Los hipsters encajarían perfectamente en este modelo. No cuentan, que se sepa, con opiniones ni inquietudes políticas de clase, más allá de darle al “me gusta” en una red social; muestran en todo momento un comportamiento cívico y normalizado, ideales desde el punto de vista municipal; visitan tiendas, bares y restaurantes que exhiben productos de alto valor añadido; habitan áreas que se hacen atractivas, interesantes para la inversión; hacen subir el precio del suelo; revalorizaran los barrios; transforman ambientes cotidianos en puntos atractivos y originales, en definitiva, todo un chollo para la ciudad neoliberal.

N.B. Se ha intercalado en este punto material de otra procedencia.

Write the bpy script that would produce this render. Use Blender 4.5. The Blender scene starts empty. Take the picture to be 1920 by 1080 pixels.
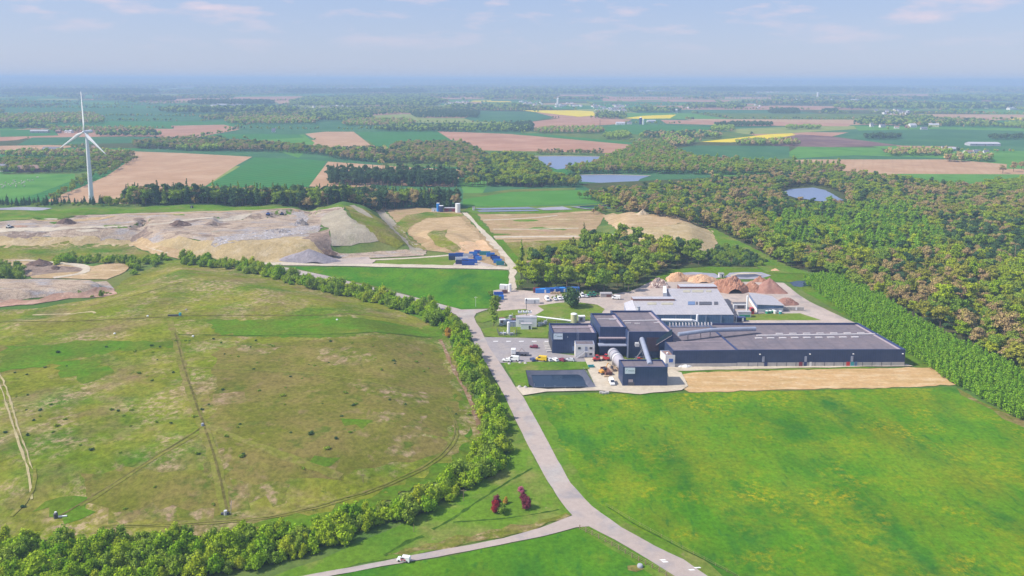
import bpy, bmesh, math, random
import numpy as np
from mathutils import Vector, Matrix, geometry
C = bpy.context.scene.collection
S = bpy.context.scene
# ---------------------------------------------------------------- camera
CAM_H = 130.0; FPX = 1478.0
YC = 360.0        # optical axis above the frame's middle: the picture is the lower crop of a 4:3 frame
PITCH = math.atan((YC-149)/FPX); ROLL = math.radians(0.18)
_f = np.array([0, math.cos(PITCH), -math.sin(PITCH)])
_r0 = np.array([1., 0, 0]); _u0 = np.array([0, math.sin(PITCH), math.cos(PITCH)])
_R = _r0*math.cos(ROLL) + _u0*math.sin(ROLL); _U = -_r0*math.sin(ROLL) + _u0*math.cos(ROLL)
cam_data = bpy.data.cameras.new('camera'); cam = bpy.data.objects.new('camera', cam_data); C.objects.link(cam)
cam_data.sensor_width = 36; cam_data.lens = FPX/1920*36; cam_data.shift_y = -(540-YC)/1920; cam_data.clip_start = 1; cam_data.clip_end = 120000
cam.matrix_world = Matrix(((_R[0], _U[0], -_f[0], 0), (_R[1], _U[1], -_f[1], 0), (_R[2], _U[2], -_f[2], CAM_H), (0, 0, 0, 1)))
S.camera = cam
S.render.resolution_x = 1024; S.render.resolution_y = 576
# ---------------------------------------------------------------- light
SUN_DIR = Vector((-0.69, -0.11, 0.71)).normalized()          # towards the sun
SUN_EL = math.asin(SUN_DIR.z); SUN_AZ = math.atan2(SUN_DIR.x, SUN_DIR.y)
sun = bpy.data.lights.new('sun', 'SUN'); sun.energy = 5.0; sun.angle = math.radians(0.55); sun.color = (1, .925, .80)
so = bpy.data.objects.new('sun', sun); C.objects.link(so); so.rotation_euler = SUN_DIR.to_track_quat('Z', 'Y').to_euler(); so.location = (0, 0, 400)
w = bpy.data.worlds.new('World'); S.world = w; w.use_nodes = True
nt = w.node_tree; nt.nodes.clear()
out = nt.nodes.new('ShaderNodeOutputWorld'); bg = nt.nodes.new('ShaderNodeBackground'); bg.inputs[1].default_value = 0.115
sky = nt.nodes.new('ShaderNodeTexSky'); sky.sky_type = 'NISHITA'; sky.sun_disc = False
sky.sun_elevation = SUN_EL; sky.sun_rotation = SUN_AZ; sky.altitude = 150; sky.air_density = 1.1; sky.dust_density = 0.6; sky.ozone_density = 2.0
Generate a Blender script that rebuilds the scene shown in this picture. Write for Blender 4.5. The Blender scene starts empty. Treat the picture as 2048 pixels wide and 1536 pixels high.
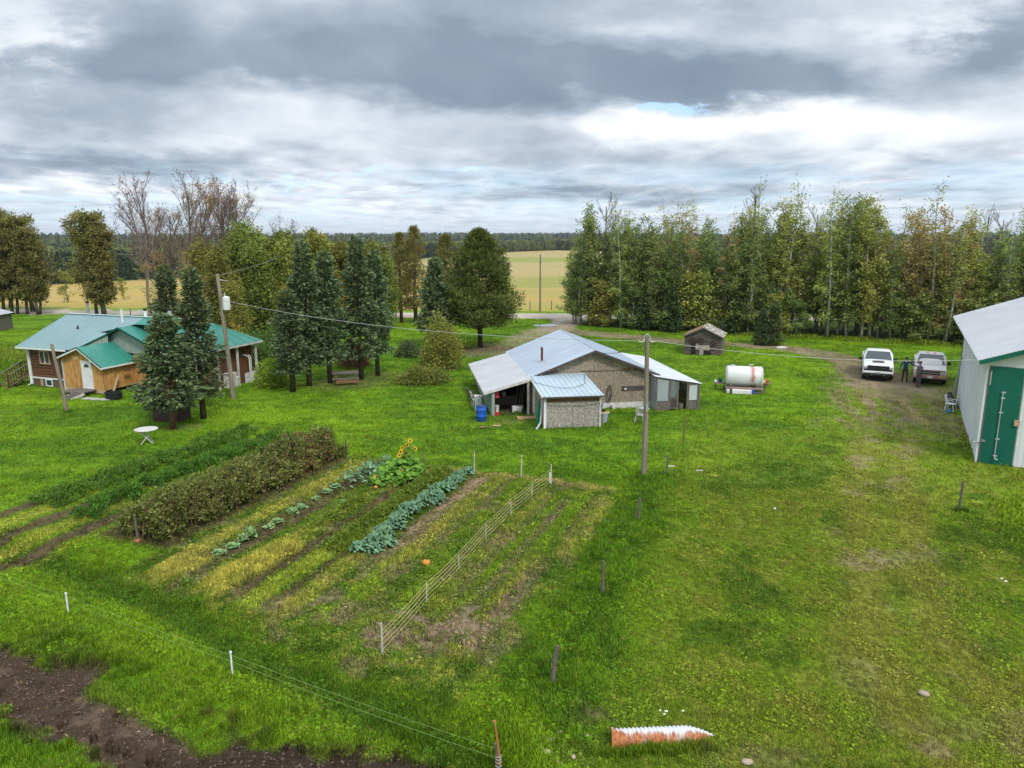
import bpy, math, random
import numpy as np
from mathutils import Vector, Matrix
R = math.radians
rng = np.random.default_rng(7)
random.seed(7)
S = bpy.context.scene
COL = S.collection

# ---------------------------------------------------------------- camera
CAM_H = 10.0; FPX = 1450.0; PITCH = math.atan(296/1450.0)
cd = bpy.data.cameras.new('camera'); cam = bpy.data.objects.new('camera', cd); COL.objects.link(cam)
cam.location = (0, 0, CAM_H); cam.rotation_euler = (math.pi/2-PITCH, 0, 0)
cd.sensor_width = 36.0; cd.lens = 36.0*FPX/2048; cd.clip_start = 0.2; cd.clip_end = 20000
S.camera = cam
S.view_settings.view_transform = 'Standard'; S.view_settings.look = 'None'
S.view_settings.gamma = 1; S.view_settings.use_curve_mapping = False
S.view_settings.exposure = 0.76
S.cycles.max_bounces = 6; S.cycles.diffuse_bounces = 3; S.cycles.transparent_max_bounces = 6
S.cycles.volume_bounces = 0
S.cycles.caustics_reflective = False; S.cycles.caustics_refractive = False

# ---------------------------------------------------------------- sun and sky
SUN_EL = 48; SUN_AZ = 150          # azimuth clockwise from +Y: behind the camera, to the right
sl = bpy.data.lights.new('sun', 'SUN'); sun = bpy.data.objects.new('sun', sl); COL.objects.link(sun)
sl.energy = 1.5; sl.angle = R(11); sl.color = (1.0, 0.955, 0.88)
_sd = Vector((math.sin(R(SUN_AZ))*math.cos(R(SUN_EL)), math.cos(R(SUN_AZ))*math.cos(R(SUN_EL)), math.sin(R(SUN_EL))))
sun.rotation_euler = _sd.to_track_quat('Z', 'Y').to_euler()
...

Quién quiere, a su lado, vecinos que protestan por el ruido del tráfico o del turismo, que exigen mejores escuelas, centros de salud, pisos de protección oficial, residencias de ancianos, transportes urbanos accesibles, zonas verdes, etc. Estos no encajan en ese modelo, no revalorizan nada, al revés, no hacen más que poner palos en las ruedas en las políticas institucionales de mercantilización de la ciudad y lo urbano. Lo ideal es una ciudad hipster.